** begin INFORMATION PROVIDED **

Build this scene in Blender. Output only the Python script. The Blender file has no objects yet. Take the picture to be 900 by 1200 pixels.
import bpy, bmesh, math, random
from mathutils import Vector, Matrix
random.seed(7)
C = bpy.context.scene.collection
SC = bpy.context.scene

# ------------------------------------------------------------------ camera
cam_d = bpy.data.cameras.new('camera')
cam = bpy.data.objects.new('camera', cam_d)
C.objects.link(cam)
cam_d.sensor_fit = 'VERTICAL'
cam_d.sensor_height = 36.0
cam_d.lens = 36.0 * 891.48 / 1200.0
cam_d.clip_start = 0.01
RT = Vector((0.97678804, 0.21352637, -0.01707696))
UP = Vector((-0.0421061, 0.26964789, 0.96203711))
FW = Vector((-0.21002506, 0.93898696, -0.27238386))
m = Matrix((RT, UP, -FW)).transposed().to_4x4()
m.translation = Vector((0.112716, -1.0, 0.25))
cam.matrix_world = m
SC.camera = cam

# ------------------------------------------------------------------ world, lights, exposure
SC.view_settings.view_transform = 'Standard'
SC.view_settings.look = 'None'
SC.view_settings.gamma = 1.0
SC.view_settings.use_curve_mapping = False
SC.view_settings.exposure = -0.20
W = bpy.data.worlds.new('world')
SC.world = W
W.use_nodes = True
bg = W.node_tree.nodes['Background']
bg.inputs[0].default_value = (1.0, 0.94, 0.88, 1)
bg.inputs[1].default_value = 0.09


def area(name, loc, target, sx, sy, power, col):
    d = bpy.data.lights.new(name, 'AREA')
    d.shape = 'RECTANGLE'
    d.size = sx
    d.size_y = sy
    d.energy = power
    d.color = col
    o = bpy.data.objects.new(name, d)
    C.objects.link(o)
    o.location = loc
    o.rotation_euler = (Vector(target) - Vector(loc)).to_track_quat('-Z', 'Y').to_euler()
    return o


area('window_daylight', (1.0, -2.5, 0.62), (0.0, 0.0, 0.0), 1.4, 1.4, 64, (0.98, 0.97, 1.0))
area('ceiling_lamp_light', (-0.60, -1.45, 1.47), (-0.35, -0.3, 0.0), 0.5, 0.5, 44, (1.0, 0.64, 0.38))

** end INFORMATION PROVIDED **

Each line must be given again exactly as written above.

> **SOLUTION FOR THIS TASK**
Build this scene in Blender. Output only the Python script. The Blender file has no objects yet. Take the picture to be 900 by 1200 pixels.
import bpy, bmesh, math, random
from mathutils import Vector, Matrix
random.seed(7)
C = bpy.context.scene.collection
SC = bpy.context.scene

# ------------------------------------------------------------------ camera
cam_d = bpy.data.cameras.new('camera')
cam = bpy.data.objects.new('camera', cam_d)
C.objects.link(cam)
cam_d.sensor_fit = 'VERTICAL'
cam_d.sensor_height = 36.0
cam_d.lens = 36.0 * 891.48 / 1200.0
cam_d.clip_start = 0.01
RT = Vector((0.97678804, 0.21352637, -0.01707696))
UP = Vector((-0.0421061, 0.26964789, 0.96203711))
FW = Vector((-0.21002506, 0.93898696, -0.27238386))
m = Matrix((RT, UP, -FW)).transposed().to_4x4()
m.translation = Vector((0.112716, -1.0, 0.25))
cam.matrix_world = m
SC.camera = cam

# ------------------------------------------------------------------ world, lights, exposure
SC.view_settings.view_transform = 'Standard'
SC.view_settings.look = 'None'
SC.view_settings.gamma = 1.0
SC.view_settings.use_curve_mapping = False
SC.view_settings.exposure = -0.20
W = bpy.data.worlds.new('world')
SC.world = W
W.use_nodes = True
bg = W.node_tree.nodes['Background']
bg.inputs[0].default_value = (1.0, 0.94, 0.88, 1)
bg.inputs[1].default_value = 0.09


def area(name, loc, target, sx, sy, power, col):
    d = bpy.data.lights.new(name, 'AREA')
    d.shape = 'RECTANGLE'
    d.size = sx
    d.size_y = sy
    d.energy = power
    d.color = col
    o = bpy.data.objects.new(name, d)
    C.objects.link(o)
    o.location = loc
    o.rotation_euler = (Vector(target) - Vector(loc)).to_track_quat('-Z', 'Y').to_euler()
    return o


area('window_daylight', (1.0, -2.5, 0.62), (0.0, 0.0, 0.0), 1.4, 1.4, 64, (0.98, 0.97, 1.0))
area('ceiling_lamp_light', (-0.60, -1.45, 1.47), (-0.35, -0.3, 0.0), 0.5, 0.5, 44, (1.0, 0.64, 0.38))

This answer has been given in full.